Some nanotubes behave as semiconductors, like silicon; others carry electric currents like metal wires. Already, fundamental elements of computer circuits such as transistors have been made from individual carbon nanotubes.

But the problem is arranging nanotubes into circuit patterns. One particular difficulty is that they are typically made as mixtures of metallic and semiconducting tubes, whereas just one type or the other is needed for a specific component. These electrical properties depend on the precise arrangement of carbon atoms in the nanotube, but that's hard to determine for single tubes.

Bryan Hickey and his coworkers at Leeds have now developed a technique that will reveal an individual nanotube's structure (and thus its electrical properties), and then allow it to be placed in a position on a surface with an accuracy of about 100 nanometres, a fraction of the width of a human blood cell. The nanotubes are grown on a perforated ceramic grid, and tubes lying across the holes are examined in an electron microscope to deduce their atomic structures. Then the researchers use two needle-fine tips like tweezers to pick up a single tube under the microscope and put back down on another surface.

Chris Allen, one of the Leeds teams, says, "With this technique we can make carbon nanotube devices of a complexity that is not achievable by most other means."

Two further talks at the meeting described an even more dramatic way to overcome the limitations of silicon computers. Hans Mooij of the Delft University of Technology in the Netherlands and Raymond Simmons of the National Institute of Standards and Technology in Boulder, Colorado, USA, claimed that superconductors can harness the power of quantum physics to boost computer power tremendously.

So-called quantum computers have become one of the hottest items in physics over the past decade. They attempt to improve on the power of silicon not by making components smaller but by exploiting the counterintuitive principles of quantum mechanics, the theory generally used to understand how objects behave at the scale of atoms and subatomic particles. Objects governed by quantum theory can be in several different states at once, like a light switch being simultaneously 'on' and 'off'. These 'superposition' states don't correspond to anything familiar from our everyday world, but countless experiments have proved that they can exist so long as the quantum objects are not disturbed by, for example, making a measurement on them.

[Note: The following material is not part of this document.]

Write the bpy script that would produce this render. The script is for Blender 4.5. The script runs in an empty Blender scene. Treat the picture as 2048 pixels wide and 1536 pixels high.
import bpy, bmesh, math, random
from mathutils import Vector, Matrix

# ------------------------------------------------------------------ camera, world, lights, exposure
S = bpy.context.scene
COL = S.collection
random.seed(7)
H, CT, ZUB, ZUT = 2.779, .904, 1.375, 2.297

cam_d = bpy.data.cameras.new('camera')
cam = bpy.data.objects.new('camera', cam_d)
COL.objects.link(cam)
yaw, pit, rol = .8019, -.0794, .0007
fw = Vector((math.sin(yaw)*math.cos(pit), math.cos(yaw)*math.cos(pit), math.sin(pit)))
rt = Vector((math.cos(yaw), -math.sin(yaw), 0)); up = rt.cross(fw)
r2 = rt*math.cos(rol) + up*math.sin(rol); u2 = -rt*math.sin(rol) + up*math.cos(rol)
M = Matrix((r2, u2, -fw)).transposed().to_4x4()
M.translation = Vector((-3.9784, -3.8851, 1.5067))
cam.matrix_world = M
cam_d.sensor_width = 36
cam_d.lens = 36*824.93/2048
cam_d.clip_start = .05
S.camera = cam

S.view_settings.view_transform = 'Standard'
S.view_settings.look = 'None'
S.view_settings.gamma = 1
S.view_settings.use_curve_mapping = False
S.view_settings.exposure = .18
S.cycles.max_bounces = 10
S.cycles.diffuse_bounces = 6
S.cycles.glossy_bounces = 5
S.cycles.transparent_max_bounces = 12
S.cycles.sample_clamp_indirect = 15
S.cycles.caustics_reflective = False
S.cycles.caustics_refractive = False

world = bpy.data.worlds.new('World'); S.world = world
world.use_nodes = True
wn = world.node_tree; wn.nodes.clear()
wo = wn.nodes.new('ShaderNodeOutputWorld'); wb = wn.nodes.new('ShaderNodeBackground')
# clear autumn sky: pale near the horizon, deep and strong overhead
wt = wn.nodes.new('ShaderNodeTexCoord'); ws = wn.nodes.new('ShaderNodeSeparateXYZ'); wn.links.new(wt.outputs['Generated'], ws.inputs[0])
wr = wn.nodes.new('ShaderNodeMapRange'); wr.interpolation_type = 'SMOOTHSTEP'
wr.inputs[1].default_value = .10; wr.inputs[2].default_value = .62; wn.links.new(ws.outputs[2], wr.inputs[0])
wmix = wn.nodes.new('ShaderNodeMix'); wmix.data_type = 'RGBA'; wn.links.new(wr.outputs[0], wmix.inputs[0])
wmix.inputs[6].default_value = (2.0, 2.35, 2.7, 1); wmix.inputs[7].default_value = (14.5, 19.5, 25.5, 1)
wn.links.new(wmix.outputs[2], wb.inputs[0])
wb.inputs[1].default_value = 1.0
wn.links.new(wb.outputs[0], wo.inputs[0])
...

In a quantum computer, the equivalent of 'bits' that hold binary information as 1's and 0's in today's computers will be quantum bits or qubits, which can also exist as superpositions of 1's and 0's. This massively increases the amount of information that can be encoded in a quantum computer's memory. The catch is that superpositions are extremely delicate and hard to maintain, especially in memories containing large numbers of qubits that interact with one another.

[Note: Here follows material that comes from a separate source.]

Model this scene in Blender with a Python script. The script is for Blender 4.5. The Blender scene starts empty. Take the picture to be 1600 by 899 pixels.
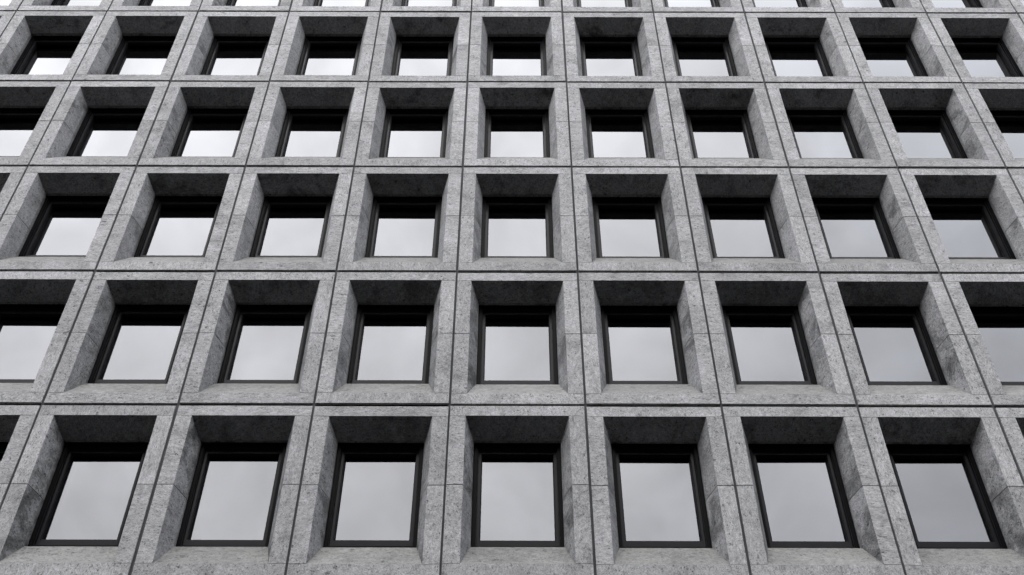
import bpy, bmesh, math, random
from mathutils import Matrix, Vector
random.seed(11)
SC = bpy.context.scene
COL = SC.collection
U = 2.0                      # one facade bay is 2 m wide; dimensions below are in bays
EYE = 1.65                   # the photographer's eye height
CAM_X, CAM_Y, CAM_Z = 0.46205, -5.88009, 6.48303
Z0 = EYE - CAM_Y * U         # height of the joint line under the second row of windows from the bottom of the photo


def W(x, y, d=0.0):
    """bay units (x along the facade, y up, d depth behind the stone face) -> metres"""
    return Vector((x * U, d * U, y * U + Z0))


# ------------------------------------------------------------------ camera
cam = bpy.data.cameras.new('camera')
cam.sensor_width = 36.0
cam.lens = 36.0 * 1850.0 / 1600.0
cam.clip_start, cam.clip_end = 0.1, 5000.0
cam_o = bpy.data.objects.new('camera', cam)
COL.objects.link(cam_o)
p_, y_, r_ = (math.radians(v) for v in (47.86459, 0.05006, 0.17409))
R = Matrix.Rotation(y_, 3, 'Y') @ Matrix.Rotation(p_, 3, 'X') @ Matrix.Rotation(r_, 3, 'Z')
M = Matrix(((1, 0, 0), (0, 0, -1), (0, 1, 0)))
m4 = (M @ R).to_4x4()
m4.translation = Vector((CAM_X * U, -CAM_Z * U, EYE))
cam_o.matrix_world = m4
SC.camera = cam_o

# ------------------------------------------------------------------ overcast sky and soft sun
SUN_EL, SUN_AZ = math.radians(47.5), math.radians(-11.0)      # azimuth measured from straight out of the facade
SUN_DIR = Vector((math.sin(SUN_AZ) * math.cos(SUN_EL), -math.cos(SUN_AZ) * math.cos(SUN_EL), math.sin(SUN_EL)))
world = bpy.data.worlds.new('World')
SC.world = world
world.use_nodes = True
nt = world.node_tree
nt.nodes.clear()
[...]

Various candidates for making qubits are being explored, such as magnetically trapped atoms or nanometre-scale blobs of semiconductors. But it has long been recognized that loops of superconducting material can also be placed in quantum superposition states, and thus act as qubits. Here the quantum states may correspond to an electric current circulating round the ring in one direction or the other. (In superconductors this circulation can continue more or less indefinitely without petering out, because there is no electrical resistance.)

At the conference, Simmonds described the first demonstration of information being transmitted between two such superconducting qubits. This shows that elements of this kind can act as a quantum-computing memory and a "bus" for qubits to communicate with one another, an essential requirement of any working computer.

The two superconducting loops are made from thin wires of aluminium laid down on a slice of sapphire and cooled to less than 0.1 degrees of absolute zero to make them superconducting. They sit just a millimetre apart, but are connected by a meandering waveguide 7 mm long - a kind of light channel, like an optical fibre, but for microwaves. The superposition state of one qubit can be transferred into a microwave electrical vibration of the waveguide, like plucking a guitar string. This microwave "photon" of energy recording the first qubit's state can then be controllably transferred to the other qubit - crucially, without destroying these delicate quantum states.

Mooij was part of a group that first demonstrated in 2000 that such superconducting loops can be placed in quantum superposition states. He described the progress that he and others have made since then, both in making practical quantum devices and in using them to explore fundamental aspects of quantum mechanics, such as whether and how the 'quantum weirdness' of superpositions can survive when the objects concerned get much larger than atoms.

Mooij says that one of the biggest challenges in making quantum computers this way is to progress from two to three qubits that communicate with each other. He says that the particular approach he and his colleagues have been developing has the advantage that, if this can be achieved, scaling up further won't be too difficult.

Mooij says, "With our qubit, once we have three set up we can move on to twenty or fifty."